I recall the story of a boy who lived in a town where there was going to be a parade coming down the street where he worked. He worked in a grocery store and despite pleading with the owner to leave the shop only for a few minutes to get a better look, the answer was no.  After much discussion a compromise was struck that he could watch the parade as long as he could touch the door of the shop.  Deal!

The parade came, he stood in the doorway touching the door and watching but as time progressed he could not get a view to his liking because of the crowd that had formed. Then he got the idea to unhinge the door and take it with him down the block.  Of course when he returned the store was completely cleaned out. Right!

And so it is with your closet or other storage spaces.
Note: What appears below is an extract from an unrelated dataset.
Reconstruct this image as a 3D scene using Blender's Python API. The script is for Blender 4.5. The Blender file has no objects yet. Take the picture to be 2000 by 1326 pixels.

Just because they are organized or full of things that are behind a closed door does not mean what is in them is there because of a wise choice.

I’m fortunate to have a walk in closet.  In my closet I have multiples of shoes, shirts, suits you name it.  Yet, I only wear so many of them and the rest I sort through to get to the ones I want to wear! The best example are my printed tee shirts.  I have like twenty of them, some of which I wear maybe 2 or 3 times a year.  The space it takes the clutter it makes and massaging isn’t worth it.  Why?  Because space means wasted time.  I’m resolved to thinning the stack.
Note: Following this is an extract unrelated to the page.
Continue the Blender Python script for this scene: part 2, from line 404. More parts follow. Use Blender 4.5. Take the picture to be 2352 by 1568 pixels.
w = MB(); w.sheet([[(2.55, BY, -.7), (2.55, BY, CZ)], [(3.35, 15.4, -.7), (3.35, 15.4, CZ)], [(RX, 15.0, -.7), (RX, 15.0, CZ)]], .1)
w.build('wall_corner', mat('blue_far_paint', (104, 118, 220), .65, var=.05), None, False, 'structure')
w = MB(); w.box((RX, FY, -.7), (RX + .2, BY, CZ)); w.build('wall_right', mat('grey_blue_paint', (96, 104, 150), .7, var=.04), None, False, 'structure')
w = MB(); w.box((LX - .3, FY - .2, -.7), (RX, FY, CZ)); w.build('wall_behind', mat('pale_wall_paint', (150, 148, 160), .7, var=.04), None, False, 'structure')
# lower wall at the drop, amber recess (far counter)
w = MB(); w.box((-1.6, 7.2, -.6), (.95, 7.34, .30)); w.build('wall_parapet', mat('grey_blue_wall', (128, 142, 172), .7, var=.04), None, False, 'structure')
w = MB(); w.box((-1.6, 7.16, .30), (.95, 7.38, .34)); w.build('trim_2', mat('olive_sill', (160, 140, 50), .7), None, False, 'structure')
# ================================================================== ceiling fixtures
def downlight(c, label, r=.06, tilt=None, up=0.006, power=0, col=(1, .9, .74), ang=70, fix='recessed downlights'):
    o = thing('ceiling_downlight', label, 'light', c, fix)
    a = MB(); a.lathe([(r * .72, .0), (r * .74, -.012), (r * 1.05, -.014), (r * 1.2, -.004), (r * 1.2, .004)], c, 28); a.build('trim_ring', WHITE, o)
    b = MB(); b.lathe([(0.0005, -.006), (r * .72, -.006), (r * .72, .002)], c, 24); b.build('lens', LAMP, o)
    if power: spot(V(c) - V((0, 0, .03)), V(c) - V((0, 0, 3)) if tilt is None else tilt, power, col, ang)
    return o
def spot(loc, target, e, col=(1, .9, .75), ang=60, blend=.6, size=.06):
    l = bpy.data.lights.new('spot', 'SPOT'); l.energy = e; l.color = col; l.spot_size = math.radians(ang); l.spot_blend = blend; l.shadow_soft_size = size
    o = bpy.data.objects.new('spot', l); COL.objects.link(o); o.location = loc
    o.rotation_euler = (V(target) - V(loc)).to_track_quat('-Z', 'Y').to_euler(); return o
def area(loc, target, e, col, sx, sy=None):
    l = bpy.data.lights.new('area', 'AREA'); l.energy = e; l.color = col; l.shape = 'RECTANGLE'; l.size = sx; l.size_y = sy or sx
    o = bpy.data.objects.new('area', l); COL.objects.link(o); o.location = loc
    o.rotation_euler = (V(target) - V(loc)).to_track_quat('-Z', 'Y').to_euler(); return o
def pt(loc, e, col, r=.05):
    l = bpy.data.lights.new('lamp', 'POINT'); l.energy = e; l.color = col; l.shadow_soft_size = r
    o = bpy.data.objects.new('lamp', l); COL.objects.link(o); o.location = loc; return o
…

Think about this.  If you work five days a week and spend even three minutes a day picking through things that’s fifteen minutes.  Try going to your closet on the sixth day and just standing there for that fifteen minutes and let me know what you think.
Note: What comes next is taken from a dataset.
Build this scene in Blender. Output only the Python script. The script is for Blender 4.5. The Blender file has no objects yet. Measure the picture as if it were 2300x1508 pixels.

Take control of your closet. One good strategy for things on hangers is to put them on the pole facing you.  At the end of say a month or maybe two if you like, what remains facing backwards should be a high candidate for removal.

Shoes and handbags?  We hear women say all the time (tiredly) how many purses and shoes they have.  If the boyfriend or husband had an equal number of basketballs they would think him a nut job.

Try strategizing your wardrobe. Invest in the timeless character and quality of a few high end handbags and shoes and the clutter will take care of itself.  Here’s another thought.  Let’s say the average pair of shoes on sale is around $30.00.  At 10 that’s $300.00.  The most asked to be seen handbag in our store right now is a black and very snappy Furla.  Price?  $195.00.  We sold a Cartier not long ago for about the same amount. The balance of over $100.00 has to be a nice pair of shoes, three if you are a savvy consignment store shopper.

Men, unless you wear a suit everyday you only need maybe two or three in Seattle – but you do need them.  A blue one, a darker one (gray or black) and one of your choice that is winter weight.  This covers business, burials, and dinner year round.

None of us need 15 tee shirts.

Save time and money by having a strategy which isn’t buying because it’s on sale.  Have a plan for what going into and coming out of your closet and enjoy the favorable savings of time and money.

Last up … sacred ground … my kitchen.


One Comment on “Out Of The Closet”

  1. Bruce H. says:

    Hi Wayne,

    I resonated with this blog post too!

    The key element seems to be reframing how we look at things. Instead of “I might need it someday and not have it” your frame of “every time I look at it it wastes my time” creates a powerful choice that is compelling.

    Years ago I curbed spending significantly (when living in SC and wanting to get back to Seattle as often as I could) by asking the mental question “how many of those would it take before I could get a ticket to Seattle?” Flights back then were less than $300, so if I avoided a $20 or $30 spend once or twice a week by using this method, I was getting to Seattle upwards of 6 times a year instead of moldering away in SC (as fond as I am of the place).

    Dieting is the same way, though there’s often much more deep psychology at play. The reframing choice for me (I used to be a quite a chubber) was something like “do I want the enjoyment of eating that now, or the pleasure henceforward of being attractive, fit, and not having my body hold me back from whatever I want to do?”

    I think discovering the ability to create these sorts of reframing questions for myself was one of the key determining factors (for good or for ill) of how have turned out to be.

    So blame it on the lure of Seattle in the ‘80s.